To compare the different spectrogram preprocessing frontends described above, we trained and tested a different model using each type of preprocessing. We describe the experimental setup in the previous post using our “best practices” spectrogram creation parameters. Models were trained on a 52 species dataset.

To illuminate the extent to which the performance of each of these models depends on the data we used, we evaluated each of these models on a second dataset, called SWAMP: Sapsucker Woods Acoustic Monitoring Project. The SWAMP test dataset is disjoint from the Merlin Sound ID test and train datasets, and consists of audio taken from autonomous field recorders from Sapsucker Woods in Ithaca, NY. Part of the motivation to use this second dataset came from the fact that the SWAMP recordings are characterized by a low ratio of signal to background noise. PCEN has been reported to drastically improve model performance in this type of acoustic context.

Here is an example recording (of an Eastern Towhee) from this dataset:

We choose a subset of three second clips from SWAMP so that each clip contained only birds contained in the 52 species training dataset.

The following compares performance on SWAMP, measured by mean average precision (MAP), to performance on our standard Merlin test dataset.

Between the top five models, there was little difference (less than one percent MAP) in test performance. This trend was present across both datasets we used for evaluation. In particular, the gains in performance achieved by PCEN and its variants were modest, as compared to decibel scaling. Each model performed much better (about 30 percent MAP) on the Merlin Sound ID dataset, as compared to the SWAMP dataset. This difference can be attributed to a higher sound quality in the Merlin Sound ID dataset, as well as label noise in the SWAMP dataset due to a less rigorous annotation protocol. 

We did not, in all cases, estimate the variance in MAP that results from random initialization of parameters in training, dataset shuffling, and random spectrogram augmentations. However, based on a limited experiment (\(n = 5\)), we found that the estimated standard deviation of trained model performance on the Merlin test set is .010 MAP, and that the estimated standard deviation of trained model performance on the SWAMP dataset is .017 MAP. Therefore, it is plausible that when comparing certain pairs of frontends, any difference in reported model performance can be explained by randomness in the training process.

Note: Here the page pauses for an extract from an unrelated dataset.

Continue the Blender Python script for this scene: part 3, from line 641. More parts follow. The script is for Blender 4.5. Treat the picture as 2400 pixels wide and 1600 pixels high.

A disadvantage of using a trainable PCEN frontend is that the mathematical operations used in PCEN include large matrix multiplications, which are computationally expensive, and element-wise divisions, which require a higher degree of numerical precision (32 bit rather than 16) than we typically used for model training. The result is that models using a trainable PCEN frontend took longer to train than models using decibel or exponential frontends. In some cases, training times increased by close to 50 percent. While this number could likely be decreased by improving our implementation, our skepticism about the magnitude of performance improvements promised by PCEN led us to pause this investigation for the time being.

Conclusions

Custom layers for spectrogram processing have received a lot of attention in the audio machine learning community. Approaches range from the ultra-classic (decibel scaling) to the ultra-fancy (frontends like LEAF). We tried several approaches which have been documented in the literature, and in the case of PCEN introduced some improvements to the library implementation. At the end of the day, we found that decibel scaling provides a strong baseline. This happens to be the same preprocessing that expert curators at the Macaulay Library use to visualize spectrograms, so it doesn’t come as a surprise that it works well for a CNN. Alternatives like PCEN may result in slight gains, but at the expense of longer training times. We found that model performance was more strongly governed by choices of architecture, loss function, and data augmentations.